Lines containing the word "scene" are to be located and copied.

--- BEGIN ---

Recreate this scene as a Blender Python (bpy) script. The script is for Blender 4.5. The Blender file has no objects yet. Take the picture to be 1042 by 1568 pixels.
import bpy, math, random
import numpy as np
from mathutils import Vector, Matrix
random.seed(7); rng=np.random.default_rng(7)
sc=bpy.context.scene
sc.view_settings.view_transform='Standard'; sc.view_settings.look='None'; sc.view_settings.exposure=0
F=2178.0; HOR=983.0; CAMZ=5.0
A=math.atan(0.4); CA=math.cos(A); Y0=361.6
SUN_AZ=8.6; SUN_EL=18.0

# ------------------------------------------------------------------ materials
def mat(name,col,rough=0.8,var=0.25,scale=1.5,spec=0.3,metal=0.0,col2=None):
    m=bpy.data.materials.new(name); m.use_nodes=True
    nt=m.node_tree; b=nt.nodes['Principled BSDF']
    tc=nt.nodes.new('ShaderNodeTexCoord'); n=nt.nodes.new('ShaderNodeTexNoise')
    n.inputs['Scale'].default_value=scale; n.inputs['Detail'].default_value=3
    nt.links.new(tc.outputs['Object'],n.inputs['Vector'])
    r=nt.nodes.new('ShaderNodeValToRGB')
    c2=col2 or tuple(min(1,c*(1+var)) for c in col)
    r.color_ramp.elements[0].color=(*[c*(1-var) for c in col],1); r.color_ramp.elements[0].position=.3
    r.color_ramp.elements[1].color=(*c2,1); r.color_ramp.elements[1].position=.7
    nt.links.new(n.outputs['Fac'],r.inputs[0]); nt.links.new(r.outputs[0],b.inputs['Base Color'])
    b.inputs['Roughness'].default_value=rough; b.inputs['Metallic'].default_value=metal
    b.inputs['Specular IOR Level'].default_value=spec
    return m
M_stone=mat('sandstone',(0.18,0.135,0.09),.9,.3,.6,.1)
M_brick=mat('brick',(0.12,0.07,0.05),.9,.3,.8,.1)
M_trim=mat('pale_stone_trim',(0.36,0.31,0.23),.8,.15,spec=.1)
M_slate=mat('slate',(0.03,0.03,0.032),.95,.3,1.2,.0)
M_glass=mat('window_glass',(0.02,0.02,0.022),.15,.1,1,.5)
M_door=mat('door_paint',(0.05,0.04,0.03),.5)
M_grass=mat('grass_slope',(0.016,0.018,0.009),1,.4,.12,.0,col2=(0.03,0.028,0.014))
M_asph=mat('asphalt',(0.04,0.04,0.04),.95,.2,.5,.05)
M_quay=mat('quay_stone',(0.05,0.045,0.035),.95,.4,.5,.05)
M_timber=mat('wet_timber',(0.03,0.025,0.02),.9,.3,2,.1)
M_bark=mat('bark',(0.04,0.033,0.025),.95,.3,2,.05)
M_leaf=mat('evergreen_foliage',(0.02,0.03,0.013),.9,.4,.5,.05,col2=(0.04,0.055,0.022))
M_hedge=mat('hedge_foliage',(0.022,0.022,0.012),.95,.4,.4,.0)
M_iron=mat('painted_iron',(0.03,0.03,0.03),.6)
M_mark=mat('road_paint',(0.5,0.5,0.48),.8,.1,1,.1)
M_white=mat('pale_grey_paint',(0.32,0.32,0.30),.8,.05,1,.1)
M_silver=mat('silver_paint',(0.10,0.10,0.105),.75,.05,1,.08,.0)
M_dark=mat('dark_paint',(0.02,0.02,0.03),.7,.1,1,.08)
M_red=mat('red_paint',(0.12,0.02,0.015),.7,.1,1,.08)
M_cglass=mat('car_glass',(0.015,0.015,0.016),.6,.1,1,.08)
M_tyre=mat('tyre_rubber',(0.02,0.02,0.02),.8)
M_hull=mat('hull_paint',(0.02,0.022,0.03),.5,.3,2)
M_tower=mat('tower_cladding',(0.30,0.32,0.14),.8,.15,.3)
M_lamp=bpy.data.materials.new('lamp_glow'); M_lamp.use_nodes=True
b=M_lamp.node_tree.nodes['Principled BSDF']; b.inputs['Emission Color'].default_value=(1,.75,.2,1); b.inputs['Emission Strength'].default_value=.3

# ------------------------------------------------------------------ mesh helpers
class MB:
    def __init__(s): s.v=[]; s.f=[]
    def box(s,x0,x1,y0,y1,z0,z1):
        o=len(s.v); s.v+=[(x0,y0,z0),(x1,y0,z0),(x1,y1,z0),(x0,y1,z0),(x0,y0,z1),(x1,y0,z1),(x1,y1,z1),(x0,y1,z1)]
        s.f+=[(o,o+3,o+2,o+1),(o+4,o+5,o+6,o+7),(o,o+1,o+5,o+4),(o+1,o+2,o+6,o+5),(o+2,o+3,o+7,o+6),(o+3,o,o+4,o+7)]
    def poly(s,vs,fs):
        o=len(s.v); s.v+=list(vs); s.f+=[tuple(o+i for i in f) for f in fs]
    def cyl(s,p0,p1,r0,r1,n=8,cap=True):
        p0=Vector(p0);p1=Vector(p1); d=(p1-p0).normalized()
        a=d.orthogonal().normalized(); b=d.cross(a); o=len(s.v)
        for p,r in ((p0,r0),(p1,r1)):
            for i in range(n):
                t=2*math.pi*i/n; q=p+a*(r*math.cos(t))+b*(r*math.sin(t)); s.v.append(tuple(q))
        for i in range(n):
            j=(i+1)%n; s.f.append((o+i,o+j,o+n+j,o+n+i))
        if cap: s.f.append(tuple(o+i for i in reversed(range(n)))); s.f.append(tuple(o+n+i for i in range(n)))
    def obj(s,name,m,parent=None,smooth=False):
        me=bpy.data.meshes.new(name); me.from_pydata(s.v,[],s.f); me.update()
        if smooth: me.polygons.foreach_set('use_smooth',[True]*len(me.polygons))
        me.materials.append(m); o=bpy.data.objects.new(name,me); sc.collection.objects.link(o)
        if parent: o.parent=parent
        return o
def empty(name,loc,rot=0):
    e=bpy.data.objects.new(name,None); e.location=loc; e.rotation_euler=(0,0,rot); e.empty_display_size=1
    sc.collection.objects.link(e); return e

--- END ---

TASK RESPONSE:
Recreate this scene as a Blender Python (bpy) script. The script is for Blender 4.5. The Blender file has no objects yet. Take the picture to be 1042 by 1568 pixels.
sc=bpy.context.scene